Starting in a given state, a conditional statement is executed by choosing a guarded command whose guard evaluates to true and then executing its body. If several guards evaluate to true, an arbitrary choice of command is made. If none of the guards evaluates to true, execution aborts.²

3.8 BIBLIOGRAPHIC REMARKS

The nervous-couples problem is from the 1999 Vierkant Voor Wiskunde calendar. (See Section 2.6 for further information.) For further information on the bridge problem, see Section 10.8. Exercises 3.4 and 3.5 are from the website http://mathlesstraveled.com com where they are called the “nuclear pennies game” and the “thermonuclear pennies game”, respectively. Underlying solitaire-like games is the theory of “polynomials”, which is outside the scope of this text. See [BCaF10] for further information.

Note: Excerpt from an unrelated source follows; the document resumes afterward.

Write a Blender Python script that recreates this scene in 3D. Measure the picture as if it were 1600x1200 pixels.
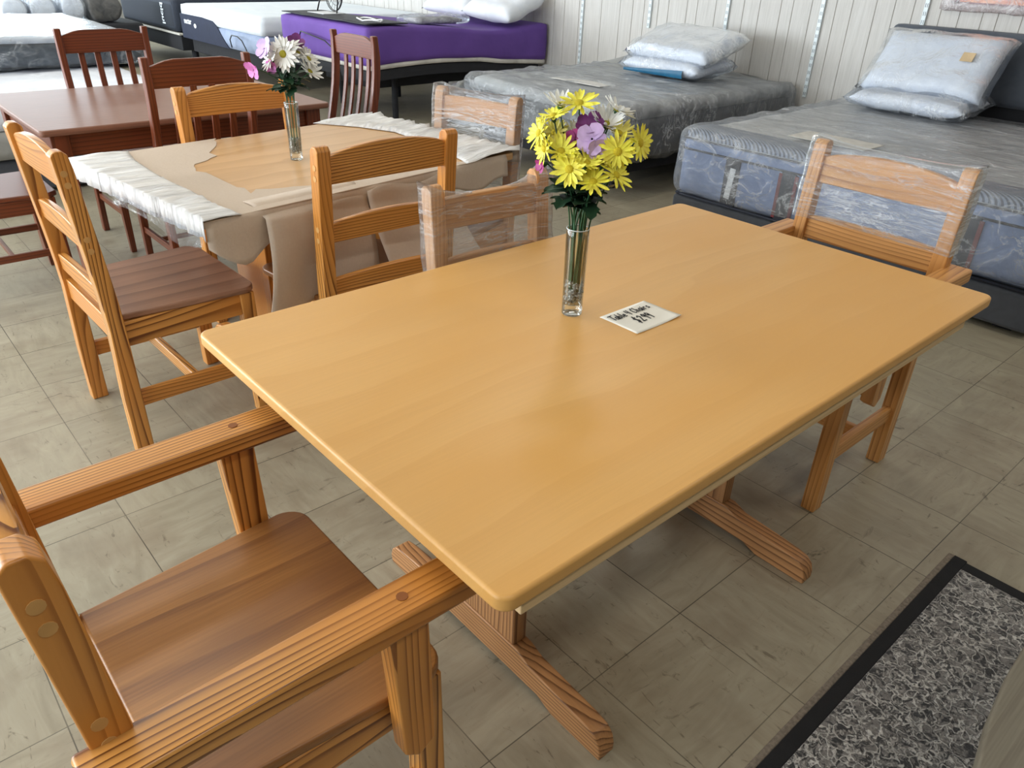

The goat–cabbage–wolf problem is reputed to be thousands of years old and is discussed in a great many books. Surprisingly, the symmetry between the cabbage and wolf never seems to be mentioned. The symmetry, and how to exploit it, was pointed out by E.W. Dijkstra (who was a very accomplished problem-solver and a pioneer in mathematical methodology and the formal development of algorithms). Netty van Gasteren [vG90] emphasises the importance of naming in problem solving, using a number of more advanced algorithmic problems as examples.

¹We use “thru” when we want to specify an inclusive range of numbers. For example, “1 thru 4” means the numbers 1, 2, 3 and 4. The English expression “1 to 4” is ambiguous about whether the number 4 is included or not. In mathematical expressions, two dots are used as an abbreviation, as in 1..4; the dots are pronounced “thru”.

²If you are already familiar with a conventional programming language, you will be familiar with deterministic conditional statements: if–then–else statements. In such statements, the choice of which of the optional statements should be executed is completely determined by the state of the program variables. In a non-deterministic choice, as used here, the choice is not completely determined.